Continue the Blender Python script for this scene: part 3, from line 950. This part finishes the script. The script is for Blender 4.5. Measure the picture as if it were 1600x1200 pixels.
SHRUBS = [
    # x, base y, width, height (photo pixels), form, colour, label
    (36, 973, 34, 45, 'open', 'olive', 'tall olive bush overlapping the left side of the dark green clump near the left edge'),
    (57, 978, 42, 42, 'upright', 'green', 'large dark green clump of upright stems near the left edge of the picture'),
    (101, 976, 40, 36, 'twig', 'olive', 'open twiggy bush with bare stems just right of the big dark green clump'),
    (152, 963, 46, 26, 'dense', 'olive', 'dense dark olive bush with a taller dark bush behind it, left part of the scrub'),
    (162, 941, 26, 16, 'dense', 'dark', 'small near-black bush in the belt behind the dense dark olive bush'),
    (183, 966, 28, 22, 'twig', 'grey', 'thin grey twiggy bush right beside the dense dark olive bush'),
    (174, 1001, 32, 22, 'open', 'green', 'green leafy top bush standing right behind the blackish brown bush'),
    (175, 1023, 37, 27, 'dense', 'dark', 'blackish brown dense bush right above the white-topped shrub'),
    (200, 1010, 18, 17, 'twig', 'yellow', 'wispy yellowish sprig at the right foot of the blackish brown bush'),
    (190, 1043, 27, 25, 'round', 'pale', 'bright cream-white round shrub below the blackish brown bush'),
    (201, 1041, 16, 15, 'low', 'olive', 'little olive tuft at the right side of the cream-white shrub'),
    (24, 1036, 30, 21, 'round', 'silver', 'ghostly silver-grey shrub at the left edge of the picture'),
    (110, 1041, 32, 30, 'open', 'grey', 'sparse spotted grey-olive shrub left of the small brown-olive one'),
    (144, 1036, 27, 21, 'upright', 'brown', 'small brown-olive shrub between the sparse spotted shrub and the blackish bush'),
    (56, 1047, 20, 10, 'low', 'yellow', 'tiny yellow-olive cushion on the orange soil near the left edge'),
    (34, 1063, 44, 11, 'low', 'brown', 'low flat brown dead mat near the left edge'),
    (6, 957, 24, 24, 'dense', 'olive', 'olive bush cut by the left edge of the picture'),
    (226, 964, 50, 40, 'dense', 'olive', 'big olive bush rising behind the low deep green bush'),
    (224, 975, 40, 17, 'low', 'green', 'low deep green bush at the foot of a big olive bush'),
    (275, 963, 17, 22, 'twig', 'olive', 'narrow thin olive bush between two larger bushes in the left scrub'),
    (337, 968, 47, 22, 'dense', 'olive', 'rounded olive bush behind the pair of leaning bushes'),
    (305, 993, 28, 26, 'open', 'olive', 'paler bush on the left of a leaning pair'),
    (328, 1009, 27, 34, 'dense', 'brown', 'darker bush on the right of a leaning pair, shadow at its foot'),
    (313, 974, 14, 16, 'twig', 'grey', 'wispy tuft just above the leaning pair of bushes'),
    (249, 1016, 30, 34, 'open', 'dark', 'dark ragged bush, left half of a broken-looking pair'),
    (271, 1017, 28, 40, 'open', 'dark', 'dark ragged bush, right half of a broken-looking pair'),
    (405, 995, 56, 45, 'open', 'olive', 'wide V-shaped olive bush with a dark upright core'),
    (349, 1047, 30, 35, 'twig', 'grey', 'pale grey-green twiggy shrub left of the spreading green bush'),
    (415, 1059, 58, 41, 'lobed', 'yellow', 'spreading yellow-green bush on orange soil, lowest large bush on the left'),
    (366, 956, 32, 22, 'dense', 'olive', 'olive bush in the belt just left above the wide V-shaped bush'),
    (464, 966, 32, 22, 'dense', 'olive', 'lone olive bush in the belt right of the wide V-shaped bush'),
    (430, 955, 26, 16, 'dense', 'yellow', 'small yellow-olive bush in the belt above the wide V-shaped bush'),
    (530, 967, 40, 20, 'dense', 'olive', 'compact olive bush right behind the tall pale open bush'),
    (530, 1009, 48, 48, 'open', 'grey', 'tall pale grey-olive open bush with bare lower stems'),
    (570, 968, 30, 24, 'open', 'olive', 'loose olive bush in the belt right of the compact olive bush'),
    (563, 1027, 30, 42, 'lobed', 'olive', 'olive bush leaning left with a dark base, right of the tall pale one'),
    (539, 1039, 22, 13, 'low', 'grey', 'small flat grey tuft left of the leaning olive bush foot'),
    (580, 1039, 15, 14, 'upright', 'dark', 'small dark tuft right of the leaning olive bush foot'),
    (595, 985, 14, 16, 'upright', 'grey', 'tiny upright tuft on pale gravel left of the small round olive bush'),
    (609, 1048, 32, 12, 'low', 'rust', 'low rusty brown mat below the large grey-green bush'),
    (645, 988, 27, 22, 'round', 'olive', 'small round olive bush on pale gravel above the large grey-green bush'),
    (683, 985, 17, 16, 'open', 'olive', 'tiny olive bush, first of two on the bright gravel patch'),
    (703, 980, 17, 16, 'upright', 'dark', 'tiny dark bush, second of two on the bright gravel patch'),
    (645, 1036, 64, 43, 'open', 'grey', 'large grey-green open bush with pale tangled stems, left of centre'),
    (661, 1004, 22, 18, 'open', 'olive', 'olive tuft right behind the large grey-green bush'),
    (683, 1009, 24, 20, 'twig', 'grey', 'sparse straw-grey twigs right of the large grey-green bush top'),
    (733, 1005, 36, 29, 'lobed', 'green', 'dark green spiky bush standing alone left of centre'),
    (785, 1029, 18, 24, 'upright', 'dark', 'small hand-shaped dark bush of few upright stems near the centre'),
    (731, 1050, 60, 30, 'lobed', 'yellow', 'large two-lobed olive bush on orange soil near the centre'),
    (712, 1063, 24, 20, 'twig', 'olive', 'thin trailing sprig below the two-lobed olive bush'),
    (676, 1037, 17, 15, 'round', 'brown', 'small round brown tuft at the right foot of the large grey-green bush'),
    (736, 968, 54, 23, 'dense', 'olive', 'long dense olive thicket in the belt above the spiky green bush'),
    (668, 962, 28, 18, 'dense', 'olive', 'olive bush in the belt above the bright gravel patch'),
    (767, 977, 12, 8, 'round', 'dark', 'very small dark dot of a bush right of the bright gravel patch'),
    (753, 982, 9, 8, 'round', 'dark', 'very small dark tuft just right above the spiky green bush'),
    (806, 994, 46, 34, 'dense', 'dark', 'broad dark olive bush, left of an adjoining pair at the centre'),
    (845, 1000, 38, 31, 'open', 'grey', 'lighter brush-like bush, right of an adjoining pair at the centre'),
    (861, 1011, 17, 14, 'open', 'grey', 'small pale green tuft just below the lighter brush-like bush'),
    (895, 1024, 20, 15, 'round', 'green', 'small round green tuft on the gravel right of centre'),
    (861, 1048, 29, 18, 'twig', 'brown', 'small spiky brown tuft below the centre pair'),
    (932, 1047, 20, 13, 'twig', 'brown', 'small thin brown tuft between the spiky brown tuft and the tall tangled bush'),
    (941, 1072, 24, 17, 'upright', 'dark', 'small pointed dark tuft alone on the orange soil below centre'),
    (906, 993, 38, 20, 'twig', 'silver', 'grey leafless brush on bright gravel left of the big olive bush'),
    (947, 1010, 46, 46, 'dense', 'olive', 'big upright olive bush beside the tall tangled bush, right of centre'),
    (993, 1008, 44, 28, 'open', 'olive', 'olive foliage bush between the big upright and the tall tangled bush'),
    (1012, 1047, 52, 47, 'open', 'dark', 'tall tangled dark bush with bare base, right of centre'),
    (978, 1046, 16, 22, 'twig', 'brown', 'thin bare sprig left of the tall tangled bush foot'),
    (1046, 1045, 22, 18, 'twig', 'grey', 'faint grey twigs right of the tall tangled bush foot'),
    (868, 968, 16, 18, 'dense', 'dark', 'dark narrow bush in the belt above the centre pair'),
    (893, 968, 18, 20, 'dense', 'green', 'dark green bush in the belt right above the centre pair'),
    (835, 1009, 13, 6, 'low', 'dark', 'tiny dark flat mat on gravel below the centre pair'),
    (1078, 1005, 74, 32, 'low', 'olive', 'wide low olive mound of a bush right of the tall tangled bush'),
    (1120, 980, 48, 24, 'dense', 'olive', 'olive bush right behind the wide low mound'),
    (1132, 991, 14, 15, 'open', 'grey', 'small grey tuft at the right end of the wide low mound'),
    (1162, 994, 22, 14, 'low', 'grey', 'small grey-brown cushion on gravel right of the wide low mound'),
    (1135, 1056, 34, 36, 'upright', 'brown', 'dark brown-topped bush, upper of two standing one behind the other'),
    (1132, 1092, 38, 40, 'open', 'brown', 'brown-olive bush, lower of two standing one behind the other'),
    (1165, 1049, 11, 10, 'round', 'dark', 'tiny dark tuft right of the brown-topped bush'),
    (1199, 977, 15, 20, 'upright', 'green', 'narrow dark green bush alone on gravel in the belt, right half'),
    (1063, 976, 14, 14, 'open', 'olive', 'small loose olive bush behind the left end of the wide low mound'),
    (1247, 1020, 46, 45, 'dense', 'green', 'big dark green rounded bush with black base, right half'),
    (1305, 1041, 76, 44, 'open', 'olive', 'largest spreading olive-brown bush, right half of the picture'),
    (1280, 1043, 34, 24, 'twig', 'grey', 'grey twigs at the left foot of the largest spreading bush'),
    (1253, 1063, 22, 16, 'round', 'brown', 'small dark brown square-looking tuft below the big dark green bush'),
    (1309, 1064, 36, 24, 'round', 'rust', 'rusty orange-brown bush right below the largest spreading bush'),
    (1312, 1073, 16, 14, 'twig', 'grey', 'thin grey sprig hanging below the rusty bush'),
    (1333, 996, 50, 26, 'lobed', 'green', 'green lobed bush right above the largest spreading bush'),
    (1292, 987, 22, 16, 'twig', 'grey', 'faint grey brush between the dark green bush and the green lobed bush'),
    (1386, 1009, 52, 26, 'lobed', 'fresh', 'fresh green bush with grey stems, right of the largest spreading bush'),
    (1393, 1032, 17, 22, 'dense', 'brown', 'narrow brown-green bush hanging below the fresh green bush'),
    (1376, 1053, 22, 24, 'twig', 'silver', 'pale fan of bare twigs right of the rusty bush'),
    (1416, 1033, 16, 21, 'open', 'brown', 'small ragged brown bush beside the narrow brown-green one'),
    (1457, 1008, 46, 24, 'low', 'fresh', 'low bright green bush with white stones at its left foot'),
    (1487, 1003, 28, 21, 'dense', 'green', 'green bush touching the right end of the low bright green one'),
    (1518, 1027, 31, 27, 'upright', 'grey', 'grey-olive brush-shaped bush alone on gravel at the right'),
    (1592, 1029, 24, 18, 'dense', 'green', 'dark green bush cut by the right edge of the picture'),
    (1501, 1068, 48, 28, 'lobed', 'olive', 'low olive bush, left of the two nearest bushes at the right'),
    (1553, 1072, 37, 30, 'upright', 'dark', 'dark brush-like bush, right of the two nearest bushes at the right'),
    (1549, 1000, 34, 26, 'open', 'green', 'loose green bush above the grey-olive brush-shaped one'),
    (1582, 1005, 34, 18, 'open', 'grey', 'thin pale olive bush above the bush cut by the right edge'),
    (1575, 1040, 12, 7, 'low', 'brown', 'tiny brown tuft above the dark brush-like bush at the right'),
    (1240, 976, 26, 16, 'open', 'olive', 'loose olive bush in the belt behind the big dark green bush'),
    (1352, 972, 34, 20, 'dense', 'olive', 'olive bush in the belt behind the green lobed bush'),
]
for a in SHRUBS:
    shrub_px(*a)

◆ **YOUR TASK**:
State the count of lines that contain the string "pixels". Nothing else is needed.

◆ **SOLUTION BELOW**:
2